→ What you have to do
Set the listing down unchanged, minus every embedded image.

→ Source material
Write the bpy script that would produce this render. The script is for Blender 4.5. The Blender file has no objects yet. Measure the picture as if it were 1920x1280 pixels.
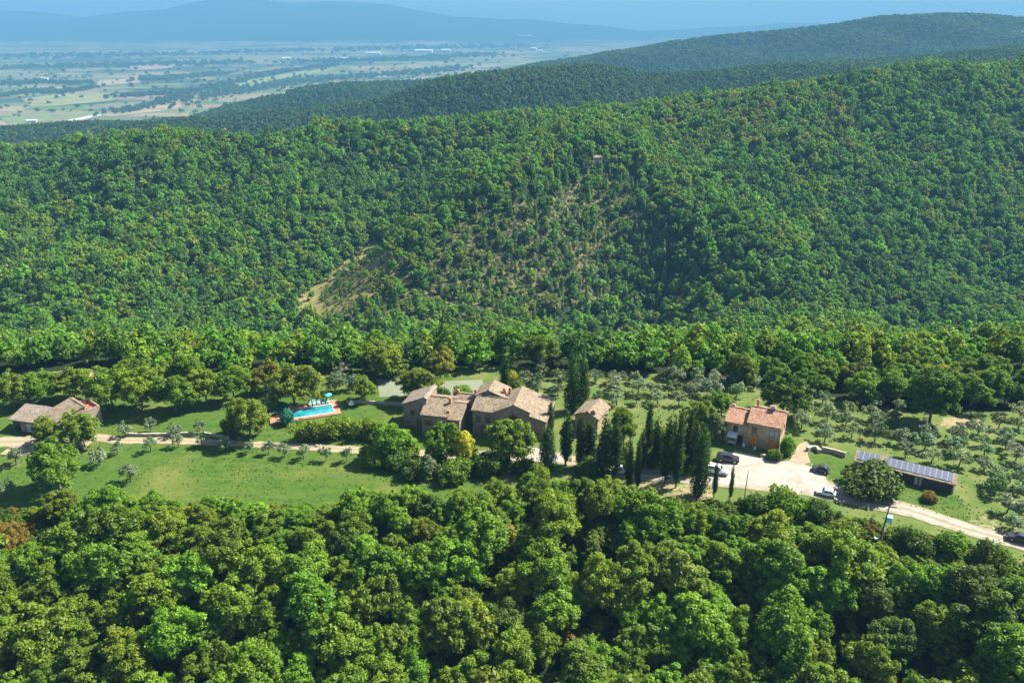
import bpy, math, random
import numpy as np
from mathutils import Vector, Matrix, Euler

# ------------------------------------------------------------------ camera, sky, sun, exposure
SC = bpy.context.scene
COL = SC.collection
FPX, PITCH, CAMH = 1507.0, math.radians(22.0), 88.0      # survey camera: focal length in pixels of the 1920 px photo
cam = bpy.data.cameras.new('camera'); cam_o = bpy.data.objects.new('camera', cam); COL.objects.link(cam_o)
cam.sensor_width = 36.0; cam.lens = 36.0 * FPX / 1920.0
cam.clip_start = 1.0; cam.clip_end = 120000.0
cam_o.location = (0, 0, CAMH); cam_o.rotation_euler = (math.pi / 2 - PITCH, 0, 0)
SC.camera = cam_o
SUN_EL = math.radians(47.0); SUN_AZ = math.radians(65.0)  # azimuth from +Y towards +X
SUN = Vector((math.sin(SUN_AZ) * math.cos(SUN_EL), math.cos(SUN_AZ) * math.cos(SUN_EL), math.sin(SUN_EL)))
w = bpy.data.worlds.new('World'); SC.world = w; w.use_nodes = True
nt = w.node_tree; nt.nodes.clear()
sky = nt.nodes.new('ShaderNodeTexSky'); sky.sky_type = 'NISHITA'; sky.sun_disc = False
sky.sun_elevation = SUN_EL; sky.sun_rotation = SUN_AZ; sky.altitude = 300
sky.dust_density = 1.0
bg = nt.nodes.new('ShaderNodeBackground'); bg.inputs['Strength'].default_value = 0.065
wo = nt.nodes.new('ShaderNodeOutputWorld')
nt.links.new(sky.outputs[0], bg.inputs['Color']); nt.links.new(bg.outputs[0], wo.inputs['Surface'])
sl = bpy.data.lights.new('sun', 'SUN'); sl.energy = 5.0; sl.angle = math.radians(0.5); sl.color = (1.0, 0.955, 0.88)
so = bpy.data.objects.new('sun', sl); COL.objects.link(so)
so.rotation_euler = SUN.to_track_quat('Z', 'Y').to_euler(); so.location = (0, 0, 400)
SC.view_settings.view_transform = 'Standard'; SC.view_settings.look = 'None'
SC.view_settings.exposure = 1.85; SC.view_settings.gamma = 1.0
SC.cycles.use_denoising = True
SC.cycles.max_bounces = 5; SC.cycles.diffuse_bounces = 3; SC.cycles.transmission_bounces = 3
SC.cycles.volume_bounces = 0; SC.cycles.transparent_max_bounces = 4
SC.cycles.sample_clamp_indirect = 4.0
SC.cycles.caustics_reflective = False; SC.cycles.caustics_refractive = False
HAZE_DENSITY, HAZE_COLOR, HAZE_ANISO = 0.000155, (0.125, 0.32, 0.50), 0.0

rng = np.random.default_rng(7); random.seed(7)

# ------------------------------------------------------------------ survey helpers (photo pixel <-> world)
cp, sp_ = math.cos(PITCH), math.sin(PITCH)
def ray(u, v):
    a = (u - 960) / FPX; b = (v - 640) / FPX
    return a, cp - b * sp_, -sp_ - b * cp
def P(u, v, z=0.0):
    a, y, dz = ray(u, v); t = (z - CAMH) / dz
    return np.array((a * t, y * t, z))
def slope(v):
    a, y, dz = ray(960, v); return dz / y
def proj(x, y, z):
    dz = z - CAMH
    dep = y * cp - dz * sp_
    up = y * sp_ + dz * cp
    return 960 + FPX * x / dep, 640 - FPX * up / dep
def top_height(x, y, z0, vtop):          # height above z0 whose image row is vtop
    return CAMH + y * slope(vtop) - z0
def inpoly(u, v, poly):
    u = np.asarray(u, float); v = np.asarray(v, float)
    c = np.zeros(u.shape, bool); n = len(poly)
    for i in range(n):
        x1, y1 = poly[i]; x2, y2 = poly[(i + 1) % n]
        if y1 == y2: continue
        k = ((y1 > v) != (y2 > v)) & (u < (x2 - x1) * (v - y1) / (y2 - y1) + x1)
        c ^= k
    return c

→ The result
Write the bpy script that would produce this render. The script is for Blender 4.5. The Blender file has no objects yet. Measure the picture as if it were 1920x1280 pixels.
import bpy, math, random
import numpy as np
from mathutils import Vector, Matrix, Euler

# ------------------------------------------------------------------ camera, sky, sun, exposure
SC = bpy.context.scene
COL = SC.collection
FPX, PITCH, CAMH = 1507.0, math.radians(22.0), 88.0      # survey camera: focal length in pixels of the 1920 px photo
cam = bpy.data.cameras.new('camera'); cam_o = bpy.data.objects.new('camera', cam); COL.objects.link(cam_o)
cam.sensor_width = 36.0; cam.lens = 36.0 * FPX / 1920.0
cam.clip_start = 1.0; cam.clip_end = 120000.0
cam_o.location = (0, 0, CAMH); cam_o.rotation_euler = (math.pi / 2 - PITCH, 0, 0)
SC.camera = cam_o
SUN_EL = math.radians(47.0); SUN_AZ = math.radians(65.0)  # azimuth from +Y towards +X
SUN = Vector((math.sin(SUN_AZ) * math.cos(SUN_EL), math.cos(SUN_AZ) * math.cos(SUN_EL), math.sin(SUN_EL)))
w = bpy.data.worlds.new('World'); SC.world = w; w.use_nodes = True
nt = w.node_tree; nt.nodes.clear()
sky = nt.nodes.new('ShaderNodeTexSky'); sky.sky_type = 'NISHITA'; sky.sun_disc = False
sky.sun_elevation = SUN_EL; sky.sun_rotation = SUN_AZ; sky.altitude = 300
sky.dust_density = 1.0
bg = nt.nodes.new('ShaderNodeBackground'); bg.inputs['Strength'].default_value = 0.065
wo = nt.nodes.new('ShaderNodeOutputWorld')
nt.links.new(sky.outputs[0], bg.inputs['Color']); nt.links.new(bg.outputs[0], wo.inputs['Surface'])
sl = bpy.data.lights.new('sun', 'SUN'); sl.energy = 5.0; sl.angle = math.radians(0.5); sl.color = (1.0, 0.955, 0.88)
so = bpy.data.objects.new('sun', sl); COL.objects.link(so)
so.rotation_euler = SUN.to_track_quat('Z', 'Y').to_euler(); so.location = (0, 0, 400)
SC.view_settings.view_transform = 'Standard'; SC.view_settings.look = 'None'
SC.view_settings.exposure = 1.85; SC.view_settings.gamma = 1.0
SC.cycles.use_denoising = True
SC.cycles.max_bounces = 5; SC.cycles.diffuse_bounces = 3; SC.cycles.transmission_bounces = 3
SC.cycles.volume_bounces = 0; SC.cycles.transparent_max_bounces = 4
SC.cycles.sample_clamp_indirect = 4.0
SC.cycles.caustics_reflective = False; SC.cycles.caustics_refractive = False
HAZE_DENSITY, HAZE_COLOR, HAZE_ANISO = 0.000155, (0.125, 0.32, 0.50), 0.0

rng = np.random.default_rng(7); random.seed(7)

# ------------------------------------------------------------------ survey helpers (photo pixel <-> world)
cp, sp_ = math.cos(PITCH), math.sin(PITCH)
def ray(u, v):
    a = (u - 960) / FPX; b = (v - 640) / FPX
    return a, cp - b * sp_, -sp_ - b * cp
def P(u, v, z=0.0):
    a, y, dz = ray(u, v); t = (z - CAMH) / dz
    return np.array((a * t, y * t, z))
def slope(v):
    a, y, dz = ray(960, v); return dz / y
def proj(x, y, z):
    dz = z - CAMH
    dep = y * cp - dz * sp_
    up = y * sp_ + dz * cp
    return 960 + FPX * x / dep, 640 - FPX * up / dep
def top_height(x, y, z0, vtop):          # height above z0 whose image row is vtop
    return CAMH + y * slope(vtop) - z0
def inpoly(u, v, poly):
    u = np.asarray(u, float); v = np.asarray(v, float)
    c = np.zeros(u.shape, bool); n = len(poly)
    for i in range(n):
        x1, y1 = poly[i]; x2, y2 = poly[(i + 1) % n]
        if y1 == y2: continue
        k = ((y1 > v) != (y2 > v)) & (u < (x2 - x1) * (v - y1) / (y2 - y1) + x1)
        c ^= k
    return c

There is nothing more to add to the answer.